Mass produced wines are created with the sole purpose of being sold quickly and enjoyed straight away, and are targeted towards entry to mid-level markets. When it comes to flavor and balance, mass-produced wines are often easy drinking and inoffensive, but can lack the complexity and ‘soul’ of non-commercial wines. Another notable trait is that the wine production of mass-market wines is mechanized, meaning that the grapes are machine pruned, picked, and sorted. In comparison, smaller wineries tend to use hands-on vineyard and wine production techniques as a desirable selling point. Also, mass produced, or commercial wines, are often distinguished by their general growing vicinity, where small, or boutique wineries, will produce wine from specific regions and vineyards. Commercial wines can be from a broad region or even categorized by an entire country.
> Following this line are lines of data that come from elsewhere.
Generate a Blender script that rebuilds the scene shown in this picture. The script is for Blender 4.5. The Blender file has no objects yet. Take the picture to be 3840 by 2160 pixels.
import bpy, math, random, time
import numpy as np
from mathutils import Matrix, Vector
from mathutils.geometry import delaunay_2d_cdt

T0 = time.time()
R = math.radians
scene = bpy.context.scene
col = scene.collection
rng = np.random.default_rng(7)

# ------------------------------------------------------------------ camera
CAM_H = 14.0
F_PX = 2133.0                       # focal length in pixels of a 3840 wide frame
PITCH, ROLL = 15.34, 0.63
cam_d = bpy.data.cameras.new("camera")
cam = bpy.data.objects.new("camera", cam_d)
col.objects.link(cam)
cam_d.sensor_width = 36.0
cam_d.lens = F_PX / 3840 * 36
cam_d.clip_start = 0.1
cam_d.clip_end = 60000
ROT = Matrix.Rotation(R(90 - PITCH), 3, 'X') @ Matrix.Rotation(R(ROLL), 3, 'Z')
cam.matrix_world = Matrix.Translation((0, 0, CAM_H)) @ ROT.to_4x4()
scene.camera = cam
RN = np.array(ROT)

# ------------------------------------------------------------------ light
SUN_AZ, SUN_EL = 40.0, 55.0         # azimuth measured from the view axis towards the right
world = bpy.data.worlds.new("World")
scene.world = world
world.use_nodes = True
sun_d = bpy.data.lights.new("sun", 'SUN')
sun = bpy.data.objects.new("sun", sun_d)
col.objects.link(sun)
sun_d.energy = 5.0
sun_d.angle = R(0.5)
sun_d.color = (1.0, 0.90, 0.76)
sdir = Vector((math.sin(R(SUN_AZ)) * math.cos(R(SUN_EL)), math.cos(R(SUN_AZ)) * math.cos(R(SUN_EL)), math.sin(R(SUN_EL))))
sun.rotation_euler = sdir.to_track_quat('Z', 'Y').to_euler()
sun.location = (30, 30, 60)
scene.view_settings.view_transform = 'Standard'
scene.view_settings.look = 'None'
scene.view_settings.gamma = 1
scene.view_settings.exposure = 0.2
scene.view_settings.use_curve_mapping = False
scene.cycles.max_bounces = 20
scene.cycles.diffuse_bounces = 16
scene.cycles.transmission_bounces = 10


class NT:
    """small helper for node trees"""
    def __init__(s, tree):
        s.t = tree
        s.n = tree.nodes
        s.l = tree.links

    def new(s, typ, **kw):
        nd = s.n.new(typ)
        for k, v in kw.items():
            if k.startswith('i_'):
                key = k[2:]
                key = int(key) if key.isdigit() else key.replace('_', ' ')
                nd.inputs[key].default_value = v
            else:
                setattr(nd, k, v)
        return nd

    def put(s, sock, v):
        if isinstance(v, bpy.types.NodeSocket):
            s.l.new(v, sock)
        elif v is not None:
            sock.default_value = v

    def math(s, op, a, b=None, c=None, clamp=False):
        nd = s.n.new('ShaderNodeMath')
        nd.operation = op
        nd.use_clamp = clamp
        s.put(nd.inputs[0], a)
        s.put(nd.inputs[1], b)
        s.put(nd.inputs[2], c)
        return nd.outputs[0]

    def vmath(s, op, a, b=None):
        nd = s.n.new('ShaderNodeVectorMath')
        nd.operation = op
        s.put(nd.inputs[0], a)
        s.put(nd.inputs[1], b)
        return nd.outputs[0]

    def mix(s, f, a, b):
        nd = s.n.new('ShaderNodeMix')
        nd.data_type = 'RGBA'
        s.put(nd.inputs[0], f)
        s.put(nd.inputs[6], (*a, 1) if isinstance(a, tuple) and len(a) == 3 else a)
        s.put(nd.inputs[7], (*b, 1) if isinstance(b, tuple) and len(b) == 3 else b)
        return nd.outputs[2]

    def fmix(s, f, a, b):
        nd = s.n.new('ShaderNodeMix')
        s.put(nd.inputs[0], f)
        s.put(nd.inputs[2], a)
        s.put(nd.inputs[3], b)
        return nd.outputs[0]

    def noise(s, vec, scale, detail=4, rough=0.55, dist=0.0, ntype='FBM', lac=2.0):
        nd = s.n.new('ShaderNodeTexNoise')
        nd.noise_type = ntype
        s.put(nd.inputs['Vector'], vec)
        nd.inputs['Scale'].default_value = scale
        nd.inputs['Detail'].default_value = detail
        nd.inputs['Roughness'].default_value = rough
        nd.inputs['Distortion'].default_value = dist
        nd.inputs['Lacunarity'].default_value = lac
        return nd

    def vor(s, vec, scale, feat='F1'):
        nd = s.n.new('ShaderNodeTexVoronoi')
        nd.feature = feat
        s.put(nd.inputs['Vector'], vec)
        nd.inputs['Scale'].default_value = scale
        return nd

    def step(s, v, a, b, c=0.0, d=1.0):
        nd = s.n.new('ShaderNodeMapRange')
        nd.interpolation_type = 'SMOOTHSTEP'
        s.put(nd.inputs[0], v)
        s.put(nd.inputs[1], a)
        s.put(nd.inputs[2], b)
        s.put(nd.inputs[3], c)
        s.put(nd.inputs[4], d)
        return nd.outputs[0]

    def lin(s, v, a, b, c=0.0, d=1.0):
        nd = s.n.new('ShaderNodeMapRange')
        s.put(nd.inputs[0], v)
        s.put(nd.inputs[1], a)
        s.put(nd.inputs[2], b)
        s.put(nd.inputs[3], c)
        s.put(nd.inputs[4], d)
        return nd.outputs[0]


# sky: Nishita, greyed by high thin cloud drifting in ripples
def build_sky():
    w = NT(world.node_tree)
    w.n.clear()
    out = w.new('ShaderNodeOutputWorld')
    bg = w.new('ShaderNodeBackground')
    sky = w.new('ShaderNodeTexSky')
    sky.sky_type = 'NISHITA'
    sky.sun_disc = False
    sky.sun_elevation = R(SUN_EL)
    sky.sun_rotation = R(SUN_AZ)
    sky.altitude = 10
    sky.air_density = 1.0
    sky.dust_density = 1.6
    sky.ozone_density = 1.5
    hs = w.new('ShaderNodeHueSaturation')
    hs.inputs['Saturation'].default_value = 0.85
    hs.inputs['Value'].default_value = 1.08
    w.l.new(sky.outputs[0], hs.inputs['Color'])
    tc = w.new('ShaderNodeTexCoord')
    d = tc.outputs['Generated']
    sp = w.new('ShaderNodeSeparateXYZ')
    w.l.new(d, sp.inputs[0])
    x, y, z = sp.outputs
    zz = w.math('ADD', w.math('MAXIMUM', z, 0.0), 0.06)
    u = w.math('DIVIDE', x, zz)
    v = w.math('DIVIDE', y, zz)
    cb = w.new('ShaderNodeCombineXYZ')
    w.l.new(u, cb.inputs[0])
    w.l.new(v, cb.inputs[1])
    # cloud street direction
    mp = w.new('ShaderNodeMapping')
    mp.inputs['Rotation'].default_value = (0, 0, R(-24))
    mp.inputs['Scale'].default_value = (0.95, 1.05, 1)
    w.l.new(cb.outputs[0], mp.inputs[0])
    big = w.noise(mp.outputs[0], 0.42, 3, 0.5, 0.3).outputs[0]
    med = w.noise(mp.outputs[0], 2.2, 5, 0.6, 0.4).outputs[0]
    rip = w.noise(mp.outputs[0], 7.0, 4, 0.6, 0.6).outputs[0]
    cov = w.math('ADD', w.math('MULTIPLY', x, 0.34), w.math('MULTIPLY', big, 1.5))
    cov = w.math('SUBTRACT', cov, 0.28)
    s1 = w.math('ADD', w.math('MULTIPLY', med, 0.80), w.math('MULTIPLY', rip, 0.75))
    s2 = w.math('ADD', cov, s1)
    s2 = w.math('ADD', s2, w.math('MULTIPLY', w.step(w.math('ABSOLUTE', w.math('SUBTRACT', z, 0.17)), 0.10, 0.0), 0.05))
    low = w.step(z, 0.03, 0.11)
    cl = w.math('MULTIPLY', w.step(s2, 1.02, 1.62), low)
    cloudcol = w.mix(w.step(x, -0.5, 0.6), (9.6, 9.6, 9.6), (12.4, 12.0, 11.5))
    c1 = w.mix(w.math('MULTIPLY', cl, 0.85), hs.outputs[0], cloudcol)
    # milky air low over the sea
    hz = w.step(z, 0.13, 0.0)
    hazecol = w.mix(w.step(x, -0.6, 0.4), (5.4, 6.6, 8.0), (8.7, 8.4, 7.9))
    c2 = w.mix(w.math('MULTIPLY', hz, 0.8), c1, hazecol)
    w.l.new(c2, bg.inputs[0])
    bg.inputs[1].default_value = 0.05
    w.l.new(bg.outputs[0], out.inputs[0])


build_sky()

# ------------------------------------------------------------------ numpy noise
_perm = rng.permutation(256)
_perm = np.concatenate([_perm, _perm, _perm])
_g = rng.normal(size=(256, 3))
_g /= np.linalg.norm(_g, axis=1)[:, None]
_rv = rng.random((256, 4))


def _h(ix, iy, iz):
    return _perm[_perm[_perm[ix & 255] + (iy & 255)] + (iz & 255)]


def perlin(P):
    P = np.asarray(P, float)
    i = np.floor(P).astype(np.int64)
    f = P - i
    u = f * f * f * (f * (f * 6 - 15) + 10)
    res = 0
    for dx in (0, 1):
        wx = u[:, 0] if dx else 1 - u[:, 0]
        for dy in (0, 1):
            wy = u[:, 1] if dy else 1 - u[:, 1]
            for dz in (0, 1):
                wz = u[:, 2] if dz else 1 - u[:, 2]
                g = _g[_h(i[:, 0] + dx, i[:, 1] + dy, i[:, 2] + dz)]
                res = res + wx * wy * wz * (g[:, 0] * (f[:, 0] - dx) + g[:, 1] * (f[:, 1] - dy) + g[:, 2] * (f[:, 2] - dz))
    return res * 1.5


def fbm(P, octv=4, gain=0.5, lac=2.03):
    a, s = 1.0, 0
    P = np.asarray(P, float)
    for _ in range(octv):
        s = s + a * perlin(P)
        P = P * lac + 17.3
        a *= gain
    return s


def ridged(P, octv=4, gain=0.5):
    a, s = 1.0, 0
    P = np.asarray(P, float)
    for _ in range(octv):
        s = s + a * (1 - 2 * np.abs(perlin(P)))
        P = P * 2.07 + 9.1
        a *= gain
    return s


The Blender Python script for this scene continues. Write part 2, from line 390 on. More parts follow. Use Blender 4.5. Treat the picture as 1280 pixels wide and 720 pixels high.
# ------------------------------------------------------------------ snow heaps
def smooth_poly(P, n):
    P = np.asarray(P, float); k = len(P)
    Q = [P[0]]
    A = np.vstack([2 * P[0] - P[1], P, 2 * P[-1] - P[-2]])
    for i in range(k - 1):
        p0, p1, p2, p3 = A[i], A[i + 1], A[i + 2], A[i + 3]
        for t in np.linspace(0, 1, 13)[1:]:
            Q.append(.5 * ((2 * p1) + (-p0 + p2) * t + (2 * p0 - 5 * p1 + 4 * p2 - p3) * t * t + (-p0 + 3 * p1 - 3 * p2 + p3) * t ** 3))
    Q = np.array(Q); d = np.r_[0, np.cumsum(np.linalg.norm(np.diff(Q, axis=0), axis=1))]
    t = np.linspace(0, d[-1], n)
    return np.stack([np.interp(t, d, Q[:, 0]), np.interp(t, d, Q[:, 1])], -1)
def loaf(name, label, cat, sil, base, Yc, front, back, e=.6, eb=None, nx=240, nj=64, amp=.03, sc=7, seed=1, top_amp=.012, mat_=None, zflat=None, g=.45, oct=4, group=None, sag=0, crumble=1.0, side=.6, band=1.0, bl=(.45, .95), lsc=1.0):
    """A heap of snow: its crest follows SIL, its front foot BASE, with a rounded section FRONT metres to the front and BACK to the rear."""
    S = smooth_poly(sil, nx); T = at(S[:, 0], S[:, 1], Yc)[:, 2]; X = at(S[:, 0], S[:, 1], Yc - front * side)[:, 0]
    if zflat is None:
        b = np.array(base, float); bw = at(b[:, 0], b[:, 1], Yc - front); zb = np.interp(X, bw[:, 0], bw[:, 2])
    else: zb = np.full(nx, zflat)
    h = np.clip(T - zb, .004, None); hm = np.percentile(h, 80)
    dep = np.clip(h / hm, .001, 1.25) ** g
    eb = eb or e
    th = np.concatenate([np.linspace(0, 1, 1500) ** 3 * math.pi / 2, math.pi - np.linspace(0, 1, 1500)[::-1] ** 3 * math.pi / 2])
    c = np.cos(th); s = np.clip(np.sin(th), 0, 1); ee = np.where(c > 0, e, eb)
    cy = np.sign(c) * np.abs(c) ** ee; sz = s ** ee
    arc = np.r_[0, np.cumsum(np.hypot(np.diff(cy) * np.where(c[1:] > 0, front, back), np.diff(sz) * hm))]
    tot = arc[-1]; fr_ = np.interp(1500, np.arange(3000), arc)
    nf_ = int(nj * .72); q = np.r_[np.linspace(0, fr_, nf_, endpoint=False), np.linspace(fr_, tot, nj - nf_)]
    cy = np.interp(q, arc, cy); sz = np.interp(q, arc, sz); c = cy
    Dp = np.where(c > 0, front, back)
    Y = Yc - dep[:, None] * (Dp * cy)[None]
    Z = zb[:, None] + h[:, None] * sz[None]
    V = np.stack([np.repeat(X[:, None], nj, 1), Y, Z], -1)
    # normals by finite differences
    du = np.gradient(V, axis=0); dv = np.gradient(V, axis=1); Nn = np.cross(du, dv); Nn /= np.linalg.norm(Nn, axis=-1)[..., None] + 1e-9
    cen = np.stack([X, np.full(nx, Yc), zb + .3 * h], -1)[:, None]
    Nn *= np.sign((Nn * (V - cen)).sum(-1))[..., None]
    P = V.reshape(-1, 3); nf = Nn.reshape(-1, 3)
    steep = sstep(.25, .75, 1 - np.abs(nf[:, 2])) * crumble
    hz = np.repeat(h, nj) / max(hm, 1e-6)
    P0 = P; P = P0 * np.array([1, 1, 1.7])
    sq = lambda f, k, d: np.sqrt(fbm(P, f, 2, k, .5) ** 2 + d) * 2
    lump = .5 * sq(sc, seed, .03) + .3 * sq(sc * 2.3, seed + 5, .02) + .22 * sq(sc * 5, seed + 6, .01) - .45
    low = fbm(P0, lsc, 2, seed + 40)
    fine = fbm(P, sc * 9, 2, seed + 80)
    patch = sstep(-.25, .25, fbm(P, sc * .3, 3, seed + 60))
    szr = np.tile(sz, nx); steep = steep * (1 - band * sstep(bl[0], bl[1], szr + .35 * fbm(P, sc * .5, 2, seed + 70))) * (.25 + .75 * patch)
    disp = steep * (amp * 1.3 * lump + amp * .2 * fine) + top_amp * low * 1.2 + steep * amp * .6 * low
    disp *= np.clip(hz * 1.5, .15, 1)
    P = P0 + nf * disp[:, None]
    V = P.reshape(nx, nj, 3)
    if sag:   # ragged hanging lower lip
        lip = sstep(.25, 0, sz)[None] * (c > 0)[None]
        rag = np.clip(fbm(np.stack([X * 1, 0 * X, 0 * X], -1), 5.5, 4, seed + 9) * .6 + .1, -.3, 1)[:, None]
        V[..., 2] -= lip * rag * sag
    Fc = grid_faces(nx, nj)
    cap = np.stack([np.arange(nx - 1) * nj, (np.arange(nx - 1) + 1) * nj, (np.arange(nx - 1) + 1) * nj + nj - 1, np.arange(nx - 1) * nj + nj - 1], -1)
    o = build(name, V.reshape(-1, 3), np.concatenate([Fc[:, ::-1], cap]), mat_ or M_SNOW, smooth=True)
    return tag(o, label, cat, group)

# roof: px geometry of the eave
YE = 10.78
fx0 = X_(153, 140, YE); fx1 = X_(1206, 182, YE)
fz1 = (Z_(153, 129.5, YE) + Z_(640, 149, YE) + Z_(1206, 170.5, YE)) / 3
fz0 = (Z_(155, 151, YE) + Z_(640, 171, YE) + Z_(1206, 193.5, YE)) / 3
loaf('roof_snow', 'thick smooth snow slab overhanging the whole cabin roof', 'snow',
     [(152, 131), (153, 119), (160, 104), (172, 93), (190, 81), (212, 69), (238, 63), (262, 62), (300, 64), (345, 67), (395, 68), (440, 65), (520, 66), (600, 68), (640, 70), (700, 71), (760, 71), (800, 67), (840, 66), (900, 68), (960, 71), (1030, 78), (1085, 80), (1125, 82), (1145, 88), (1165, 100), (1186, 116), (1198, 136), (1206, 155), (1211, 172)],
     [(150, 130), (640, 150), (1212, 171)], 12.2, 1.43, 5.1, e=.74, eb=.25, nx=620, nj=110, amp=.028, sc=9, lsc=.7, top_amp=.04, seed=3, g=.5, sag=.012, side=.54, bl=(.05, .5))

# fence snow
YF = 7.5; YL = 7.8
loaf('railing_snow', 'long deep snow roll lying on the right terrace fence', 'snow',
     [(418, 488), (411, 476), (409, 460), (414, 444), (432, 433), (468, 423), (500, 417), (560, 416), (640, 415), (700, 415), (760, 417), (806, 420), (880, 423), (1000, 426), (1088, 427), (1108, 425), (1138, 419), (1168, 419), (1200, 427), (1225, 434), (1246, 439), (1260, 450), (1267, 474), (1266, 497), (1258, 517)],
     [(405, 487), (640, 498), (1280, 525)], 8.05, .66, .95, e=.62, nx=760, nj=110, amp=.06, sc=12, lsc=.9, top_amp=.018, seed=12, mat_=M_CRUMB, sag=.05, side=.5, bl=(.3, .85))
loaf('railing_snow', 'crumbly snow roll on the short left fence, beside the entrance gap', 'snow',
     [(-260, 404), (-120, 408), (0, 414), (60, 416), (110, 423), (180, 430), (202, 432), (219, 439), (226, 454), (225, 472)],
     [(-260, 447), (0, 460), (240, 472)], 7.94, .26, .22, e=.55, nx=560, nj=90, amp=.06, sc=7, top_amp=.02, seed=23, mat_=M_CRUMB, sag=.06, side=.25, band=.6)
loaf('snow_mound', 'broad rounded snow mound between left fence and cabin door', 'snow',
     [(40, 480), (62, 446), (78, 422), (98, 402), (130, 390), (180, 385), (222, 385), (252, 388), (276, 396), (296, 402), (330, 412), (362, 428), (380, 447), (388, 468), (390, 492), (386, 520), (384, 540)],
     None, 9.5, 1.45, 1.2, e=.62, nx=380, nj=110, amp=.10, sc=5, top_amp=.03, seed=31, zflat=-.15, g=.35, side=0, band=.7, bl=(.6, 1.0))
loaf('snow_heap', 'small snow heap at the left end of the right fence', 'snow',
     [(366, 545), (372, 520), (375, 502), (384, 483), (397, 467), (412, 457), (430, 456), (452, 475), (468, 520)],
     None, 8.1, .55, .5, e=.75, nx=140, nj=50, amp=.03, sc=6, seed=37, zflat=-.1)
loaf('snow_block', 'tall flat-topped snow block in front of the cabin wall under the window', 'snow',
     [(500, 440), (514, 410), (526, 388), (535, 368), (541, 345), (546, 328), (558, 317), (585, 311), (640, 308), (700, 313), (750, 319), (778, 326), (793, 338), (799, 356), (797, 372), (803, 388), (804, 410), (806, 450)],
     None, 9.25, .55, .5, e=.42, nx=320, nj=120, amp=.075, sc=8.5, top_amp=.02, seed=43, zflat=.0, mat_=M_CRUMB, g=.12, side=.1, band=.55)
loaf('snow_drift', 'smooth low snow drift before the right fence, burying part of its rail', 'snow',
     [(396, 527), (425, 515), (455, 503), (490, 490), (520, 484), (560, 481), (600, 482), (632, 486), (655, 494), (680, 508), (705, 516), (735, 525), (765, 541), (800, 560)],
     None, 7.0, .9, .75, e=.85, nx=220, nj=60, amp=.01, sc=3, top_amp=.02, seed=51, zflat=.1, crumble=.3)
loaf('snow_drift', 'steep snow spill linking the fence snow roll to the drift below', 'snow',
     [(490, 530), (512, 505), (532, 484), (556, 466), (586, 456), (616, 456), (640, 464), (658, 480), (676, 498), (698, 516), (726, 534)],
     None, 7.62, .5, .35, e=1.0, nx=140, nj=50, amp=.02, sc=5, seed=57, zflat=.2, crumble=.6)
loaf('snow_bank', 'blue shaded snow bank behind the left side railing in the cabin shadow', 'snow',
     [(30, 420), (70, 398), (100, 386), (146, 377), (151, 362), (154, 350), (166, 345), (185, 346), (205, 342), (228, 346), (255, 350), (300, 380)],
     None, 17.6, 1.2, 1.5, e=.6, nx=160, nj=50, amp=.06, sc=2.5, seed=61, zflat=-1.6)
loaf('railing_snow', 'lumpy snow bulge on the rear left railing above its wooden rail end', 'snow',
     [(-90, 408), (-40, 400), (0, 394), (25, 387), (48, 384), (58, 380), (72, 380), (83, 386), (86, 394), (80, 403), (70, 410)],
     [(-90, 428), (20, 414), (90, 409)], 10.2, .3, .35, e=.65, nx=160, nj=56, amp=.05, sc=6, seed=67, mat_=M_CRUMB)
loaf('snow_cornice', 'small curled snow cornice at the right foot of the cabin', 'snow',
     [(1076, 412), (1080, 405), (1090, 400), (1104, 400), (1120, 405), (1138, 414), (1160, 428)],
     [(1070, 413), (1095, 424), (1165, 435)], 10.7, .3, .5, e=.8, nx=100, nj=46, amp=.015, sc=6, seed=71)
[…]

Perhaps the most evident factor that separates mass produced wines from small production size wines is that commercial wines often contain a cocktail of synthetic additives. The wine production process allows for over 500 different compounds to be added, which confirms that there is a lot more in your glass than just fermented grape juice. If you avoid processed foods for health purposes, you should also be avoiding large-scale commercial wines for the same reasons. Processing wines and including additives like stabilizers and sulfites are done mainly to eliminate vintage-to-vintage variation, making each year taste the same as the last and to keep the product consistent.

Does this mean that a small winery looking to maximize profit cannot produce wine in mass production format and be successful? This depends on many different variants. It’s not unheard of for small wineries to produce ready-to-drink wine, to use mechanized vineyard and wine production techniques, or to use additives in their wines. Where small wineries have the upper hand is direct sales. If a small winery producing 10 thousand cases a year sells all of their handcrafted wine through their cellar door or wine club, they can compete with a

larger winery that may produce triple the amount but have lower margins and sell through wholesale channels.

Small wineries can command higher prices by building a brand and reputation, and most importantly, because they have a superior product. True wine drinkers will seek out to experience the natural variations of a quality wine from a quality year. They will enjoy distinguishing between wines from different regions and different winemakers. Both mass produced wines and small lot wines serve a distinct purpose in the market, and while small lot producers may not be able to directly compete with large companies who make wine for a low retail price, the price will always reflect the quality – and quality always sells.